YOUR GOAL: Copy nothing but the text: reproduce each line of the listing exactly and leave the pictures out.

DATA SECTION:
* * * *
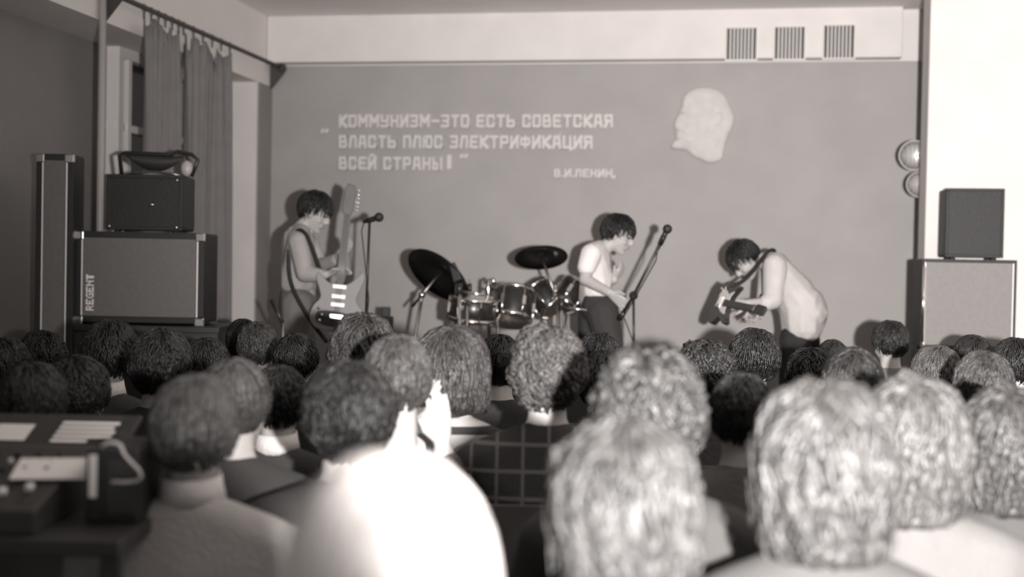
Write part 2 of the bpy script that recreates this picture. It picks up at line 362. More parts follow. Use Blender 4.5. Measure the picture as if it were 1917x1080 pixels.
# ------------------------------------------------------------------ people
class BL:
    """union of rounded volumes, voxel-remeshed into one continuous skin"""
    def __init__(s): s.bm = bmesh.new()
    def hull(s, *sph):           # (centre, radius or (rx,ry,rz), optional rotation)
        t = bmesh.new()
        for q in sph:
            c, r = q[0], q[1]; Rm = q[2] if len(q) > 2 else Matrix.Identity(4)
            rr = r if hasattr(r, '__len__') else (r, r, r)
            bmesh.ops.create_icosphere(t, subdivisions=2, radius=1, matrix=Matrix.Translation(V(c)) @ Rm.to_4x4() @ Matrix.Diagonal((*rr, 1)))
        g = bmesh.ops.convex_hull(t, input=t.verts)
        bmesh.ops.delete(t, geom=list({e for e in g['geom_interior'] if isinstance(e, bmesh.types.BMVert)}), context='VERTS')
        me = bpy.data.meshes.new('tmp'); t.to_mesh(me); t.free(); s.bm.from_mesh(me); bpy.data.meshes.remove(me)
        return s
    def limb(s, *pr):
        for a, b in zip(pr, pr[1:]): s.hull(a, b)
        return s
    def mesh(s, name, voxel, smooth=3, m=None):
        me = bpy.data.meshes.new('t'); s.bm.to_mesh(me); s.bm.free()
        o = bpy.data.objects.new('t', me); COL.objects.link(o)
        rm = o.modifiers.new('r', 'REMESH'); rm.mode = 'VOXEL'; rm.voxel_size = voxel; rm.use_smooth_shade = True
        if smooth: sm = o.modifiers.new('s', 'SMOOTH'); sm.iterations = smooth; sm.factor = .5
        dg = bpy.context.evaluated_depsgraph_get()
        r = bpy.data.meshes.new_from_object(o.evaluated_get(dg)); r.name = name
        bpy.data.objects.remove(o); bpy.data.meshes.remove(me)
        r.materials.clear()
        if m: r.materials.append(m)
        return r
def frame_of(face, upv):
    f = V(face).normalized(); x = f.cross(V(upv)).normalized(); z = x.cross(f)
    return Matrix((x, f, z)).transposed().to_4x4()
def head_blobs(b, c, F, s=1.0, ears=True):
    T = Matrix.Translation(c) @ F
    def P(x, y, z): return T @ V((x*s, y*s, z*s))
    def E(x, y, z, rx, ry, rz): return (P(x, y, z), (rx*s, ry*s, rz*s), F)
    b.hull(E(0, -.018, .025, .074, .092, .088)); b.hull(E(0, .02, .03, .066, .07, .07))
    b.hull(E(0, .03, -.03, .06, .058, .05), E(0, .048, -.088, .026, .028, .024), E(0, .0, -.05, .056, .05, .05))
    b.hull(E(0, .066, -.095, .017, .018, .016))
    b.hull(E(0, .08, .022, .012, .012, .012), E(0, .104, -.022, .013, .013, .011)); b.hull(E(0, .094, -.028, .018, .012, .009))
    b.hull(E(-.034, .068, .026, .016, .014, .009), E(.034, .068, .026, .016, .014, .009))
    b.hull(E(-.038, .06, -.028, .018, .018, .016)); b.hull(E(.038, .06, -.028, .018, .018, .016))
    b.hull(E(-.014, .084, -.058, .010, .009, .007), E(.014, .084, -.058, .010, .009, .007))
    if ears:
        for sx in (-1, 1): b.hull(E(sx*.076, -.004, .012, .010, .018, .016), E(sx*.074, -.0, -.026, .008, .012, .012))
    return P
def face_parts(root, loc, c, F, s=1.0):
    T = Matrix.Translation(V(c)-V(loc)) @ F @ Matrix.Scale(s, 4)
    for sx in (-1, 1):
        m = MB(); m.sphere((sx*.032, .0765, .006), (.013, .008, .0065), T, 6); m.build('eye', MAT['eye'], root)
        m = MB(); m.tube([T @ V((sx*a, b, z)) for a, b, z in ((.014, .087, .028), (.032, .086, .034), (.05, .07, .027))], .0042, 5); m.build('eyebrow', H['black'], root)
    m = MB(); m.tube([T @ V(q) for q in ((-.022, .081, -.058), (0, .0935, -.056), (.022, .081, -.058))], [.002, .006, .002], 6); m.build('mouth', MAT['lip'], root)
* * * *
RESULT BELOW:
Write part 2 of the bpy script that recreates this picture. It picks up at line 362. More parts follow. Use Blender 4.5. Measure the picture as if it were 1917x1080 pixels.
# ------------------------------------------------------------------ people
class BL:
    """union of rounded volumes, voxel-remeshed into one continuous skin"""
    def __init__(s): s.bm = bmesh.new()
    def hull(s, *sph):           # (centre, radius or (rx,ry,rz), optional rotation)
        t = bmesh.new()
        for q in sph:
            c, r = q[0], q[1]; Rm = q[2] if len(q) > 2 else Matrix.Identity(4)
            rr = r if hasattr(r, '__len__') else (r, r, r)
            bmesh.ops.create_icosphere(t, subdivisions=2, radius=1, matrix=Matrix.Translation(V(c)) @ Rm.to_4x4() @ Matrix.Diagonal((*rr, 1)))
        g = bmesh.ops.convex_hull(t, input=t.verts)
        bmesh.ops.delete(t, geom=list({e for e in g['geom_interior'] if isinstance(e, bmesh.types.BMVert)}), context='VERTS')
        me = bpy.data.meshes.new('tmp'); t.to_mesh(me); t.free(); s.bm.from_mesh(me); bpy.data.meshes.remove(me)
        return s
    def limb(s, *pr):
        for a, b in zip(pr, pr[1:]): s.hull(a, b)
        return s
    def mesh(s, name, voxel, smooth=3, m=None):
        me = bpy.data.meshes.new('t'); s.bm.to_mesh(me); s.bm.free()
        o = bpy.data.objects.new('t', me); COL.objects.link(o)
        rm = o.modifiers.new('r', 'REMESH'); rm.mode = 'VOXEL'; rm.voxel_size = voxel; rm.use_smooth_shade = True
        if smooth: sm = o.modifiers.new('s', 'SMOOTH'); sm.iterations = smooth; sm.factor = .5
        dg = bpy.context.evaluated_depsgraph_get()
        r = bpy.data.meshes.new_from_object(o.evaluated_get(dg)); r.name = name
        bpy.data.objects.remove(o); bpy.data.meshes.remove(me)
        r.materials.clear()
        if m: r.materials.append(m)
        return r
def frame_of(face, upv):
    f = V(face).normalized(); x = f.cross(V(upv)).normalized(); z = x.cross(f)
    return Matrix((x, f, z)).transposed().to_4x4()
def head_blobs(b, c, F, s=1.0, ears=True):
    T = Matrix.Translation(c) @ F
    def P(x, y, z): return T @ V((x*s, y*s, z*s))
    def E(x, y, z, rx, ry, rz): return (P(x, y, z), (rx*s, ry*s, rz*s), F)
    b.hull(E(0, -.018, .025, .074, .092, .088)); b.hull(E(0, .02, .03, .066, .07, .07))
    b.hull(E(0, .03, -.03, .06, .058, .05), E(0, .048, -.088, .026, .028, .024), E(0, .0, -.05, .056, .05, .05))
    b.hull(E(0, .066, -.095, .017, .018, .016))
    b.hull(E(0, .08, .022, .012, .012, .012), E(0, .104, -.022, .013, .013, .011)); b.hull(E(0, .094, -.028, .018, .012, .009))
    b.hull(E(-.034, .068, .026, .016, .014, .009), E(.034, .068, .026, .016, .014, .009))
    b.hull(E(-.038, .06, -.028, .018, .018, .016)); b.hull(E(.038, .06, -.028, .018, .018, .016))
    b.hull(E(-.014, .084, -.058, .010, .009, .007), E(.014, .084, -.058, .010, .009, .007))
    if ears:
        for sx in (-1, 1): b.hull(E(sx*.076, -.004, .012, .010, .018, .016), E(sx*.074, -.0, -.026, .008, .012, .012))
    return P
def face_parts(root, loc, c, F, s=1.0):
    T = Matrix.Translation(V(c)-V(loc)) @ F @ Matrix.Scale(s, 4)
    for sx in (-1, 1):
        m = MB(); m.sphere((sx*.032, .0765, .006), (.013, .008, .0065), T, 6); m.build('eye', MAT['eye'], root)
        m = MB(); m.tube([T @ V((sx*a, b, z)) for a, b, z in ((.014, .087, .028), (.032, .086, .034), (.05, .07, .027))], .0042, 5); m.build('eyebrow', H['black'], root)
    m = MB(); m.tube([T @ V(q) for q in ((-.022, .081, -.058), (0, .0935, -.056), (.022, .081, -.058))], [.002, .006, .002], 6); m.build('mouth', MAT['lip'], root)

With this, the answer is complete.